Rotating Synthetic Aperture Radar (ROSAR) can generate a 360$^\circ$ image of
its surrounding environment using the collected data from a single moving
track. Due to its non-linear track, the Back-Projection Algorithm (BPA) is
commonly used to generate SAR images in ROSAR. Despite its superior imaging
performance, BPA suffers from high computation complexity, restricting its
application in real-time systems. In this paper, we propose an efficient
imaging method based on robust sparse array synthesis. It first conducts
range-dimension matched filtering, followed by azimuth-dimension matched
filtering using a selected sparse aperture and filtering weights. The aperture
and weights are computed offline in advance to ensure robustness to array
manifold errors induced by the imperfect radar rotation.
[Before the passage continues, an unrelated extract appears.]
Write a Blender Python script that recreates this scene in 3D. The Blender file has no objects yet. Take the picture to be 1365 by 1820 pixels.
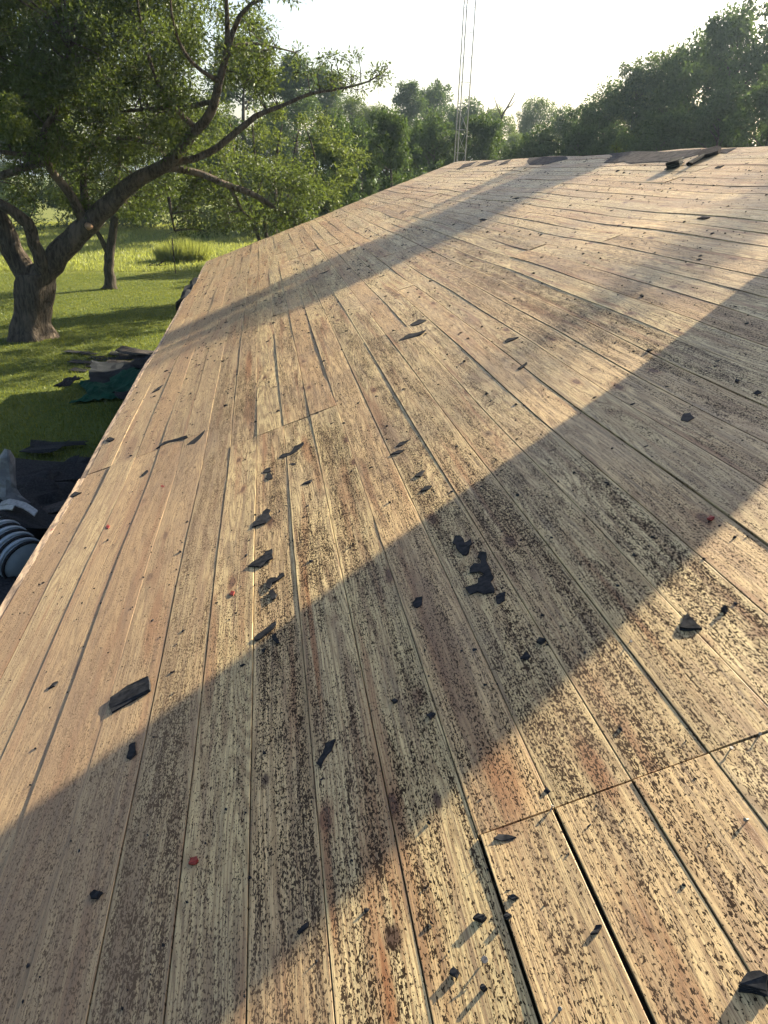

We introduce robust
constraints on the main-lobe and sidelobe levels of filter design. The
resultant robust sparse array synthesis problem is a non-convex optimization
problem with quadratic constraints. An algorithm based on feasible point
pursuit and successive convex approximation is devised to solve the
optimization problem. Extensive simulation study and experimental evaluations
using a real-world hardware platform demonstrate that the proposed algorithm
can achieve image quality comparable to that of BPA, but with a substantial
reduction in computational time up to 90%.